INSTRUCTION:
Using the listing beneath this task, count the lines with the word "picture" and write only the result.

INFORMATION SHOWN:
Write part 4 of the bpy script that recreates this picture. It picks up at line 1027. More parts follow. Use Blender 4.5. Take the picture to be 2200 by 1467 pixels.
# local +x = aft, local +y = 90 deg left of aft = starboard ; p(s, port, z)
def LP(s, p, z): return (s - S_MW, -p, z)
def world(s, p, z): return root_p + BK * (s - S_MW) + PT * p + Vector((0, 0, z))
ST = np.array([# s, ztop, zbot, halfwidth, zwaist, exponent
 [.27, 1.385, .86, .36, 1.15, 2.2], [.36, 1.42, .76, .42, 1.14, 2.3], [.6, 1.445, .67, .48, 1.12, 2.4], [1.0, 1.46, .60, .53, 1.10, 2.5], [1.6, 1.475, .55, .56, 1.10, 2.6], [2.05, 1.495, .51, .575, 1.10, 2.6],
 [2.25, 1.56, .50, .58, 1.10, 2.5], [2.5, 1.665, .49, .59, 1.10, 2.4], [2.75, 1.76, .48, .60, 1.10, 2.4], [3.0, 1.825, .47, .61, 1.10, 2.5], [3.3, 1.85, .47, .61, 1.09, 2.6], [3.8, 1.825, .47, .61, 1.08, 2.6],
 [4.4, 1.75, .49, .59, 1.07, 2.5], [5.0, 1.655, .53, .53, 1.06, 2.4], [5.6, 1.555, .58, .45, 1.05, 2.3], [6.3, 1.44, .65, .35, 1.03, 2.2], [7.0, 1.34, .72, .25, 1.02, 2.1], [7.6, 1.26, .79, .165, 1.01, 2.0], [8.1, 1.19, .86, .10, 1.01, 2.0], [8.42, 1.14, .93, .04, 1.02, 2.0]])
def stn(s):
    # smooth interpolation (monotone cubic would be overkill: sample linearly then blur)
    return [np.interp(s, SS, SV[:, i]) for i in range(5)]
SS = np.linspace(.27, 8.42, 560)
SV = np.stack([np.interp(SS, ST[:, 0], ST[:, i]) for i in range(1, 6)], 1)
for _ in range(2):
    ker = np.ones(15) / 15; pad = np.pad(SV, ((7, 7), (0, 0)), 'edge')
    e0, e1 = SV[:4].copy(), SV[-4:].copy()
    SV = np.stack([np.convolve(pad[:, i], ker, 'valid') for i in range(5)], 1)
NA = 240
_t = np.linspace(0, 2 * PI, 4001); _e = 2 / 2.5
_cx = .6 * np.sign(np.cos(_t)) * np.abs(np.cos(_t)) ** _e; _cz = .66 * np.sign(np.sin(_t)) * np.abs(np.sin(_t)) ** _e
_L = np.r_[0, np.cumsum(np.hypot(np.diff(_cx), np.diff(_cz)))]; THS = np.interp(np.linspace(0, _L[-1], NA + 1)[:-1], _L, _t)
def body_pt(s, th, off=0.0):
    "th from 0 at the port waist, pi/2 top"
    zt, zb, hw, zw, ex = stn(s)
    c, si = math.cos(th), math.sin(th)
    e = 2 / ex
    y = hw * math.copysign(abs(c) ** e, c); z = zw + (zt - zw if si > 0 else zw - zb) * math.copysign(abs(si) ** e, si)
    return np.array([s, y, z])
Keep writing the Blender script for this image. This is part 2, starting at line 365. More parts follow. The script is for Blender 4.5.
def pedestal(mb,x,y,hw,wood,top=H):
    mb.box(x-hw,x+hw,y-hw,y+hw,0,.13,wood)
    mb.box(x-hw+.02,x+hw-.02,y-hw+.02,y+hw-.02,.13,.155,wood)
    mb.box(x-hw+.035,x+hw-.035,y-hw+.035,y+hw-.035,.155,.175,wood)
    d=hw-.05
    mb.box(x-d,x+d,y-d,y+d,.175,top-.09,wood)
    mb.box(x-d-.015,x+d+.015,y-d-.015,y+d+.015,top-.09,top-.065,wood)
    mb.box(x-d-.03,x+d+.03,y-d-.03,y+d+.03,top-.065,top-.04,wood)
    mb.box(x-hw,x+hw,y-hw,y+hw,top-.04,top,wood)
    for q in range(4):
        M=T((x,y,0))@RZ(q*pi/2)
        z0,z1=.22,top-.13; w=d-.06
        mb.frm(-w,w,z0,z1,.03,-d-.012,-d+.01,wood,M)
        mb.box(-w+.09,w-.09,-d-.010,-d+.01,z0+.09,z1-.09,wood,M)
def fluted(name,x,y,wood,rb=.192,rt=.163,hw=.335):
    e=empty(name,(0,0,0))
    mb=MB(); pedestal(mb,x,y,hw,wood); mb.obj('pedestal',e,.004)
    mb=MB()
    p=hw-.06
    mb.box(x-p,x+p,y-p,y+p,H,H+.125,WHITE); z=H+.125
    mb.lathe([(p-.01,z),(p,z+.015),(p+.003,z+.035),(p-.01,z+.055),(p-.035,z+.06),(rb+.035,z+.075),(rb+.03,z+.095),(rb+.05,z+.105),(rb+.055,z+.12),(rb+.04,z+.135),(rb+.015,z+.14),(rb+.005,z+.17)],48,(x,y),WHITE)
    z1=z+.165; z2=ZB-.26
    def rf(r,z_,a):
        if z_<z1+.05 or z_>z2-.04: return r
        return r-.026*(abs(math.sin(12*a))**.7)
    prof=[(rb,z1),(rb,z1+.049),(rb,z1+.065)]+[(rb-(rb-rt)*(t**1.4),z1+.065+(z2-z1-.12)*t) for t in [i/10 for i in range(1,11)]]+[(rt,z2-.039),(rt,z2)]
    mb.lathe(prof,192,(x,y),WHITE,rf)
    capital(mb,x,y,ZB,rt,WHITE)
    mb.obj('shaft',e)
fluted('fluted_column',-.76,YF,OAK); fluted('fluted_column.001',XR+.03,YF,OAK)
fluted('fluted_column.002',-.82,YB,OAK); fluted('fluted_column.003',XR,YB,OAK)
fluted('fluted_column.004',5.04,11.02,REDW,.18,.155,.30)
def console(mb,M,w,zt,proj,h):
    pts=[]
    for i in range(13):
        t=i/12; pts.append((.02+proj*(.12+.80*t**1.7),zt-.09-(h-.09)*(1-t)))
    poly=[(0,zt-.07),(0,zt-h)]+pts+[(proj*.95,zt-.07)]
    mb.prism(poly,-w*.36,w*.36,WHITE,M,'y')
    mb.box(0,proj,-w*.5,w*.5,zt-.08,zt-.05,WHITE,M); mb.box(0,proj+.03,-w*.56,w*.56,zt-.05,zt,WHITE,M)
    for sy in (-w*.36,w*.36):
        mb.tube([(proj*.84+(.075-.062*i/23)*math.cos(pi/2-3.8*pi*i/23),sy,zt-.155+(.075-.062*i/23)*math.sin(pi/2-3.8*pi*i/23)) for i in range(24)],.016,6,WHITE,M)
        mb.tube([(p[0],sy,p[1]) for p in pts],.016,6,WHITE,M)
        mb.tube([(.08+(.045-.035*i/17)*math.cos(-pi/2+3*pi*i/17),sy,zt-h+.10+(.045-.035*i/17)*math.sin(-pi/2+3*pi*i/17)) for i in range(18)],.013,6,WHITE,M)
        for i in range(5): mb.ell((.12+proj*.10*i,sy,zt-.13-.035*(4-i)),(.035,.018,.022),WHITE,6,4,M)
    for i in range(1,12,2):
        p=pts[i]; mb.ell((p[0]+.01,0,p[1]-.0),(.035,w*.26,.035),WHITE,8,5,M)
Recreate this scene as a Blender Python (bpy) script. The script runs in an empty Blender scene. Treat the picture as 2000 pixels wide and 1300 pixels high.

WRITTEN RESPONSE:
2